DGIM Algorithm

Making notes is my favourite thing to do😋

I wanted to write a blog from the past few days. I did have some ideas but did not know on what exactly should I start with. Recently, Bhavani Ravi published a blog ( How to get better at blogging) and Ali Spittel published a blog (tips for problem solving).

Answering to Bhavani’s question which is:

What are you currently learning?

I am currently studying Big data analytics. Learning and understanding the concept of Mining data streams and various algorithms used.

And following what Ali spittle told:

Make your own tutorial of what you learn and break down the problems for easier understanding.

So here I am writing a blog of what I learned and the way I learned. Hoping that you would understand this concept as well. Before I introduce you to the algorithm, let’s get familiarized with basic concepts.

MINING DATA STREAMS

Data Stream Mining is the process of extracting knowledge structures from continuous, rapid data records.

A data stream is an ordered sequence of instances that in many applications of data stream mining can be read only once or a small number of times using limited computing and storage capabilities.

TYPES OF QUERIES

Ad-Hoc query- You ask a query and there is an immediate response. E.g: What is the maximum value seen so far in the stream S?

Standing queries- You are asking a query to the system say “ Anytime you have an answer to this query send me the response” , here you don’t get the answer immediately .

Now let us suppose we have a window of length N (say N=24) on a binary system, We want at all times to be able to answer a query of the form “ How many 1’s are there in the last K bits?” for K<=N.

Here comes the DGIM Algorithm into picture:

Tadaaaa!

COUNTING THE NUMBER OF 1’s IN THE DATA STREAM

DGIM algorithm (Datar-Gionis-Indyk-Motwani Algorithm)

Designed to find the number 1’s in a data set. This algorithm uses O(log²N) bits to represent a window of N bit, allows to estimate the number of 1’s in the window with and error of no more than 50%.

So this algorithm gives a 50% precise answer.

In DGIM algorithm, each bit that arrives has a timestamp, for the position at which it arrives. if the first bit has a timestamp 1, the second bit has a timestamp 2 and so on.. the positions are recognized with the window size N (the window sizes are usually taken as a multiple of 2).The windows are divided into buckets consisting of 1’s and 0's.

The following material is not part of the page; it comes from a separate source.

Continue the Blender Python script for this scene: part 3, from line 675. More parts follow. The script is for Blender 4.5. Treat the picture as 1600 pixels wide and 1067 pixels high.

RULES FOR FORMING THE BUCKETS:

1. The right side of the bucket should always start with 1. (if it starts with a 0,it is to be neglected) E.g. · 1001011 → a bucket of size 4 ,having four 1’s and starting with 1 on it’s right end.
2. Every bucket should have at least one 1, else no bucket can be formed.
3. All buckets should be in powers of 2.
4. The buckets cannot decrease in size as we move to the left. (move in increasing order towards left)

Let us take an example to understand the algorithm.

Estimating the number of 1’s and counting the buckets in the given data stream.

This picture shows how we can form the buckets based on the number of ones by following the rules.

In the given data stream let us assume the new bit arrives from the right. When the new bit = 0

After the new bit ( 0 ) arrives with a time stamp 101, there is no change in the buckets.

But what if the new bit that arrives is 1, then we need to make changes..

· Create a new bucket with the current timestamp and size 1.

· If there was only one bucket of size 1, then nothing more needs to be done. However, if there are now three buckets of size 1( buckets with timestamp 100,102, 103 in the second step in the picture) We fix the problem by combining the leftmost(earliest) two buckets of size 1. (purple box)

To combine any two adjacent buckets of the same size, replace them by one bucket of twice the size. The timestamp of the new bucket is the timestamp of the rightmost of the two buckets.

Now, sometimes combining two buckets of size 1 may create a third bucket of size 2. If so, we combine the leftmost two buckets of size 2 into a bucket of size 4. This process may ripple through the bucket sizes.

How long can you continue doing this…

You can continue if current timestamp- leftmost bucket timestamp of window < N (=24 here) E.g. 103–87=16 < 24 so I continue, if it greater or equal to then I stop.

Finally the answer to the query.

How many 1’s are there in the last 20 bits?

Counting the sizes of the buckets in the last 20 bits, we say, there are 11 ones.

Ending with a motivational quote…

If you believe you can then you’re half way there.